We cold-called the TQM director and told her that we specialized in troubleshooting devices for the mining industry, and she referred us to the right executive in charge of that function. We're now on a roll with that company. There are three very good lessons to learn from this story, and you can apply them all today. One is about turning a "horizontal" solution into a "vertical" one. Another is intelligently using internet tools that are still considered a bit non-traditional. And the third is that there's nothing as good as a great cold call.

1) The Vertical piece. My client specializes in a solution, not an industry. But because the company has sold successfully into the mining industry, it is a de facto expert in mining solutions that relate to its devices.

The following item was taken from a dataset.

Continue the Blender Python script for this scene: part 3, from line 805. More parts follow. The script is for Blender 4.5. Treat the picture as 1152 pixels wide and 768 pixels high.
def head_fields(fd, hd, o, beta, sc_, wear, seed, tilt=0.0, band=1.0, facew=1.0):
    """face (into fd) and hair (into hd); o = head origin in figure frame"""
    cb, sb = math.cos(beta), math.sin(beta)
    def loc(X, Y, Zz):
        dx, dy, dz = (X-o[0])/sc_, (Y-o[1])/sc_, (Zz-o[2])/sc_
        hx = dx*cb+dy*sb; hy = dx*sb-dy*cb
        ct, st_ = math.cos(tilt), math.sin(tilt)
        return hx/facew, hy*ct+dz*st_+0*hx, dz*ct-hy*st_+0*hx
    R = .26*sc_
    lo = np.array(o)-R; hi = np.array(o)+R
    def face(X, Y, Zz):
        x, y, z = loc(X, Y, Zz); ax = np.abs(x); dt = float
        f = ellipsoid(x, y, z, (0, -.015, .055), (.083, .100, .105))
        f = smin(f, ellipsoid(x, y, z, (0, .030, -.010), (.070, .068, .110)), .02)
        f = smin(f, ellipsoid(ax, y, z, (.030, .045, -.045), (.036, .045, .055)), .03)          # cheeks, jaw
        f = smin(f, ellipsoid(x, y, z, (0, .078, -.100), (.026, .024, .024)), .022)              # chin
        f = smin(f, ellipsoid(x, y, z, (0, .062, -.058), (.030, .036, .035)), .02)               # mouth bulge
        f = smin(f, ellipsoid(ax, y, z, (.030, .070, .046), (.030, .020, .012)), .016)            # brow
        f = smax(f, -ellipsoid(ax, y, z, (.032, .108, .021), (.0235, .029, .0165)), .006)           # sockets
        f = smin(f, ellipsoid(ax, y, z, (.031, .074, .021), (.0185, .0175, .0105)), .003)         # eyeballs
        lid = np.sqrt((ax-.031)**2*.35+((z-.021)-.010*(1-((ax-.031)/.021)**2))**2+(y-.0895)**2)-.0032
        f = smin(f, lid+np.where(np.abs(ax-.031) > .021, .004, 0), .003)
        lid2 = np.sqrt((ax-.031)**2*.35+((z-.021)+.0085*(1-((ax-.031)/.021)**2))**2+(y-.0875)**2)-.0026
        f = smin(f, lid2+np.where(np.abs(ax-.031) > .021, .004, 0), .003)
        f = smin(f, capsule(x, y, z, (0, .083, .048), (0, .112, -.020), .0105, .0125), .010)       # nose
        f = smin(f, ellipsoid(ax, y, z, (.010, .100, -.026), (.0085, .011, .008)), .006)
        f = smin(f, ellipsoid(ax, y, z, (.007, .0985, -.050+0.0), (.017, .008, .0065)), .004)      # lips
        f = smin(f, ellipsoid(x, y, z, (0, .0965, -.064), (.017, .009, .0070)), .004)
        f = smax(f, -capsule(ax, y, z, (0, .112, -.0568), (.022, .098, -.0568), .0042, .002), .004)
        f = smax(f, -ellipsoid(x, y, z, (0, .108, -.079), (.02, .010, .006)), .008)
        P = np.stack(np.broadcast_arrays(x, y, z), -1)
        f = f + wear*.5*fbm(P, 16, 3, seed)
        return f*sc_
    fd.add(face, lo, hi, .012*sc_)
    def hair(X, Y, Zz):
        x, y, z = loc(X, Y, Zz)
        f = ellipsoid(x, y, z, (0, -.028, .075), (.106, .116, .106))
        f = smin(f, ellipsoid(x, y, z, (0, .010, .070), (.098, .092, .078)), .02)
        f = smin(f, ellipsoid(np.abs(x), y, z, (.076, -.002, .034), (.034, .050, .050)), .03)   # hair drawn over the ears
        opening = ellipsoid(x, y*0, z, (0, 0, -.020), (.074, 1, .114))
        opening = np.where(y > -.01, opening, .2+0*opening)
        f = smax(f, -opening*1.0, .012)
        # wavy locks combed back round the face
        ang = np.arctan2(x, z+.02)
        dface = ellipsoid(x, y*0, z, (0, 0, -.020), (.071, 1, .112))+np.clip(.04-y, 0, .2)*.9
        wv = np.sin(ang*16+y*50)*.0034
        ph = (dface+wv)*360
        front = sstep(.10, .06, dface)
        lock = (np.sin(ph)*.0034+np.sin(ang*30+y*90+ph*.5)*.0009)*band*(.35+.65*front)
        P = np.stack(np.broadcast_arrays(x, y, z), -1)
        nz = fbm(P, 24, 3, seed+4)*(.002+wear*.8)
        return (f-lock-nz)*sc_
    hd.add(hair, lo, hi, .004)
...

My client's reps are going to call every mining concern in the country. And I predict they'll soon own that segment in the market, because they're experts, and they're telling new prospects about it.

2) The Research piece. To uncover data we had to know, we used Google, Wikipedia, and LinkedIn. Sure our target prospect had prior trouble. But like many companies, they've been bailed out. They changed the name of the company, and are geared up again and making money. LinkedIn enabled us to find an individual we couldn't have found otherwise.

3) The Cold Call piece. The rep I coached loves cold calling. He's completely fearless, doesn't give a fig about rejection, and has an attitude that in reflective of the fact that he won't let anybody kick him around.

We're using a number of superior techniques to take over an industry, step by step, vertical by vertical. I've just described three of them. Thinking out-of-the-box and being fearless are two of the supporting elements that need to be in place for it all to work, and my client's reps are already making huge strides in that direction. Add those three techniques to your Best Practices playbook, and go out and tackle an industry yourself, starting this week.